Der Vorteil der amerikanischen Werfer ist, dass sie im Grunde jede Art von Munition verschießen. Die europäischen Werfer können dagegen rein technisch keine Streumunition mehr verschießen. Sie wurden entsprechend umgerüstet, weil Deutschland sich wie viele andere Staaten 2010 selbst verpflichtet hat, auf Streumunition zu verzichten. Das Problem an der Front ist jedoch: Mit GPS-gesteuerter Munition trifft man fast nichts mehr.

Weil die russischen Störsender so effektiv sind?

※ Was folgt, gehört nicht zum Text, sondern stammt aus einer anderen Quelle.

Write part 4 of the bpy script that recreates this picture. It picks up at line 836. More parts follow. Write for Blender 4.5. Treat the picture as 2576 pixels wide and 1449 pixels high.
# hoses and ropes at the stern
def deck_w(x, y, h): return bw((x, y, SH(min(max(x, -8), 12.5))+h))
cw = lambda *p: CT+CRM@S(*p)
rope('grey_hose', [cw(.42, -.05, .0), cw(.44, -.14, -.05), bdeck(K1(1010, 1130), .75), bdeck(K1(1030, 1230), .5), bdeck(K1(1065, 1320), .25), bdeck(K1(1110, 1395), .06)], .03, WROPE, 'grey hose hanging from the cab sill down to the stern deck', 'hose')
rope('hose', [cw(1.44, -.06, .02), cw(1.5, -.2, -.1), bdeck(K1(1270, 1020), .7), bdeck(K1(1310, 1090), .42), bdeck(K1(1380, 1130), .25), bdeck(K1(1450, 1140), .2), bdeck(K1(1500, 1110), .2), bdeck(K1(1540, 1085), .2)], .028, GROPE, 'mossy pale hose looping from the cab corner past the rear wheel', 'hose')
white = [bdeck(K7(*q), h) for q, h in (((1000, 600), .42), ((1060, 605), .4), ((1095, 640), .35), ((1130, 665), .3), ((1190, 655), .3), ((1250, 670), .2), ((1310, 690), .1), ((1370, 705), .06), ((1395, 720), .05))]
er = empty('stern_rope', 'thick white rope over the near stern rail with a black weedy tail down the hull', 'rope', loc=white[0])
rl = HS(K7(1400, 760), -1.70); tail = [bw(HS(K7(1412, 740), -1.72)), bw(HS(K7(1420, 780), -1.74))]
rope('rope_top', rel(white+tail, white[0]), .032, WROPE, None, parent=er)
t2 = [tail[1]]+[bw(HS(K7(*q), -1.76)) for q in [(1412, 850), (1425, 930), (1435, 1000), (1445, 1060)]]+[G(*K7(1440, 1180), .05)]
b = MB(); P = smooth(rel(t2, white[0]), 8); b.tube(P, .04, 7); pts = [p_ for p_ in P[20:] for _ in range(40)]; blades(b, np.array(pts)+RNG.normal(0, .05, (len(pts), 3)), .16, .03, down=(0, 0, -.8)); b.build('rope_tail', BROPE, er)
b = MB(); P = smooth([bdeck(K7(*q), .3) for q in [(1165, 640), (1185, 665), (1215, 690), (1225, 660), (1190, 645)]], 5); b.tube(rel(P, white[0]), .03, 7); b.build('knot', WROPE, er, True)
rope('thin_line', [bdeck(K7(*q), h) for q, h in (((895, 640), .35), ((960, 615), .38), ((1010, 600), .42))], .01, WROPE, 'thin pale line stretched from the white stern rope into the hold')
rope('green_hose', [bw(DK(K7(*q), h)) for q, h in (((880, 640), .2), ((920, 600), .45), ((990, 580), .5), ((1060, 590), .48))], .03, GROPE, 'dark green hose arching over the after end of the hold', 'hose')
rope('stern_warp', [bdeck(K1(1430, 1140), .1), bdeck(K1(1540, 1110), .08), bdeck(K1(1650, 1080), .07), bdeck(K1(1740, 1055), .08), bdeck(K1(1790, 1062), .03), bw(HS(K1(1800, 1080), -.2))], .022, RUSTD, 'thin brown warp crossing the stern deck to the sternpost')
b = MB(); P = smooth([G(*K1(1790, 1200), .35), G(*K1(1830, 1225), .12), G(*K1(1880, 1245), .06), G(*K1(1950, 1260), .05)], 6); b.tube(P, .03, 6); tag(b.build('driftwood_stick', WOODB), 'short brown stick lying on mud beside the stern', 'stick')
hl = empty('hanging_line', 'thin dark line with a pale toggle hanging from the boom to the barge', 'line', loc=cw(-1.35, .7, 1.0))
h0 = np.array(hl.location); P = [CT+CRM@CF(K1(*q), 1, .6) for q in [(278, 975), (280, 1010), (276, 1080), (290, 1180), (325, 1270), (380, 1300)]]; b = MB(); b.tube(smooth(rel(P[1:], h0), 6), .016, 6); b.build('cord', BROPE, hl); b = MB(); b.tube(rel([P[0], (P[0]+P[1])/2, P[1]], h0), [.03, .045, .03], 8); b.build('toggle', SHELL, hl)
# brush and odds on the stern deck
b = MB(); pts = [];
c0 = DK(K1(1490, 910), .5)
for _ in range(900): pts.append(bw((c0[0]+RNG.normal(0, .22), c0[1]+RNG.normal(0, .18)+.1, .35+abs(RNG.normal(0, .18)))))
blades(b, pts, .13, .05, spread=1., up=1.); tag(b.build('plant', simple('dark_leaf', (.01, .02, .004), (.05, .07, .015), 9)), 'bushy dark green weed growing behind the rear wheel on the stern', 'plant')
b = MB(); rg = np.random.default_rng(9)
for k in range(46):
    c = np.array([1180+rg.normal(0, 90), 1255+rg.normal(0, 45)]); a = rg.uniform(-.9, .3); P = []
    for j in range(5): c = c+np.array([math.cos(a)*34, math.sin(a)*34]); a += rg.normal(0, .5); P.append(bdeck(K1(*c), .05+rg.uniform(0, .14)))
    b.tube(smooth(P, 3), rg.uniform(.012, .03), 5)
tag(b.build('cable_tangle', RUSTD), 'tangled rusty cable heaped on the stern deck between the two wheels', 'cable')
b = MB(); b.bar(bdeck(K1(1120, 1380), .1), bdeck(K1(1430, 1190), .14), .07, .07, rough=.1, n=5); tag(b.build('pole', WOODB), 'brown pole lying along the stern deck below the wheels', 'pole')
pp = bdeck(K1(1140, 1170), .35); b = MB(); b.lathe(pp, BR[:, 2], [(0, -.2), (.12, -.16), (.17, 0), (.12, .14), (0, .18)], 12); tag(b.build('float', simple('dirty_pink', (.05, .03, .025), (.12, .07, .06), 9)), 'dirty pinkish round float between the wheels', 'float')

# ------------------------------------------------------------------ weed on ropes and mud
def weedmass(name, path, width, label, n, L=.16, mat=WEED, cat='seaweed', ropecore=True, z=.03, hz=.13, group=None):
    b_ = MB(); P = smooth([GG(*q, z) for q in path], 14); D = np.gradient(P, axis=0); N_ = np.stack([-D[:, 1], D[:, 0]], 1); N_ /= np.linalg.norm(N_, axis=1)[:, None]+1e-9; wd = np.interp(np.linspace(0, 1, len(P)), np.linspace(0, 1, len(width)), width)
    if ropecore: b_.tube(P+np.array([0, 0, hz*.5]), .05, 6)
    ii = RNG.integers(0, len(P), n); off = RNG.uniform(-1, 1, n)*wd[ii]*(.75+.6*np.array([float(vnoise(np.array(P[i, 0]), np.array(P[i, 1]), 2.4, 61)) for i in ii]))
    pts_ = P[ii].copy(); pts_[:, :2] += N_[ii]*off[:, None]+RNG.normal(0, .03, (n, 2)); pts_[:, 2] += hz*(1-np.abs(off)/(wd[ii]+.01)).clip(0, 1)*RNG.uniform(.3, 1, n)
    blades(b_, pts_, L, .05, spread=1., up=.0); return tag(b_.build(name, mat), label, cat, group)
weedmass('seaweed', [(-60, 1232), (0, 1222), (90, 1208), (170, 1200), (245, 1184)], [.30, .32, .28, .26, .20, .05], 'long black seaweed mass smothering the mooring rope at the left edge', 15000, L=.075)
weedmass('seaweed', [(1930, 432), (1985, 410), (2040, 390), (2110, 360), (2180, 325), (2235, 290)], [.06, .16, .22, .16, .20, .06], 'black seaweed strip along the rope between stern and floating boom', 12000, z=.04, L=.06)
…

Weil die Störsender so stark sind und so gut und weil sie so dicht stehen. Das macht die Front zu einem sogenannten GPS denied environment, also einer Umgebung, in der die elektronischen Signale für GPS-Steuerung komplett unterdrückt werden. Mit Präzisionswaffen westlicher Bauart, die GPS als Hauptlenksystem haben, kann man kaum mehr treffen. Hin und wieder schon, aber die Trefferwahrscheinlichkeit ist horrend gering.

Und mit Streumunition?

Da geht es noch, weil die sich über ein gewisses Gebiet verstreut. Man muss in etwa festmachen, wo das System steht, das man treffen will. Dann schießt man mit Clustermunition rein und trifft es meistens. Und die wenigen Treffer, die mit konventioneller, GPS gelenkter Munition erzielt werden, sind auch nur möglich, weil dann die Störsender vorher mit Clustermunitionsträgern zerstört wurden. Das reißt eine Lücke ins elektromagnetische Dispositiv der Russen, und da kann man mit normaler Munition dann auch noch ein Ziel treffen.

Das wäre also klassischer Kampf der verbundenen Waffen, oder? Mithilfe einer Waffengattung bereite ich die Zielumgebung so vor, dass anschließend ein anderer Waffentyp den Treffer landen kann?

Ja, das gilt im Prinzip für alle Waffensysteme: Die kann ich nicht so mir nichts, dir nichts einsetzen. Wenn die Ukrainer zum Beispiel mit ATACMS Raketen angreifen, setzen sie meistens gleichzeitig auch Systeme ein, die die russische Flugabwehr stören und ablenken. Damit wird die erforderliche Lücke geschlagen, damit ein Storm Shadow Marschflugkörper oder ein anderes System dann den eigentlichen Treffer landet. Weil die Russen einen gewissen Teil der eingesetzten Raketen erfolgreich abschießen, muss die Ukraine grundsätzlich mehr Raketen verschießen als eigentlich im Ziel gebraucht würden.

Die Effektivität von Streumunition in dieser besonderen Lage leuchtet sehr ein. Dennoch bleibt es ja Munition, die aufgrund ihrer breiten Streuwirkung besonders gefährlich für Menschen ist. Blindgänger können Jahre nach einem Krieg noch Zivilisten treffen.

Es gibt humanitäre Bedenken mit Blick auf die Blindgänger-Quote. Wichtig zu wissen ist allerdings: Es macht einen erheblichen Unterschied, welche Art von Zünder in diesen Munitionskörpern vorhanden ist. Da gibt es sehr unsichere, gefährliche Zünder, es gibt aber auch recht sichere elektronische Zünder, die kein erhebliches Blindgänger-Risiko haben. Ich sage nicht, dass es keine Blindgänger gibt und diese Munition total ungefährlich ist, aber dass die Quote im überschaubaren Bereich ist.

Welche Situation erwartet die Ukraine in den Kampfgebieten nach dem Krieg? Kann man das abschätzen?

Die Nachkriegssituation in der Ukraine wird aus hunderten Quadratkilometern Minenfeld bestehen. Sieben Millionen Minen liegen allein im Süden in der Ukraine im Boden. Dort haben wir fern verlegte, also über Raketenwerfer verlegte Anti-Personen-Minen, überall im Gelände. Wir haben nordkoreanische Munition aus den 50er Jahren mit einer Blindgänger-Quote von über 30 Prozent. Das ist das Zehnfache der Quote amerikanischer Streumunition. Diese Regionen werden extrem verseucht sein. Ob dort Streumunition eingesetzt wurde oder nicht, wird leider keinen erheblichen Unterschied mehr machen.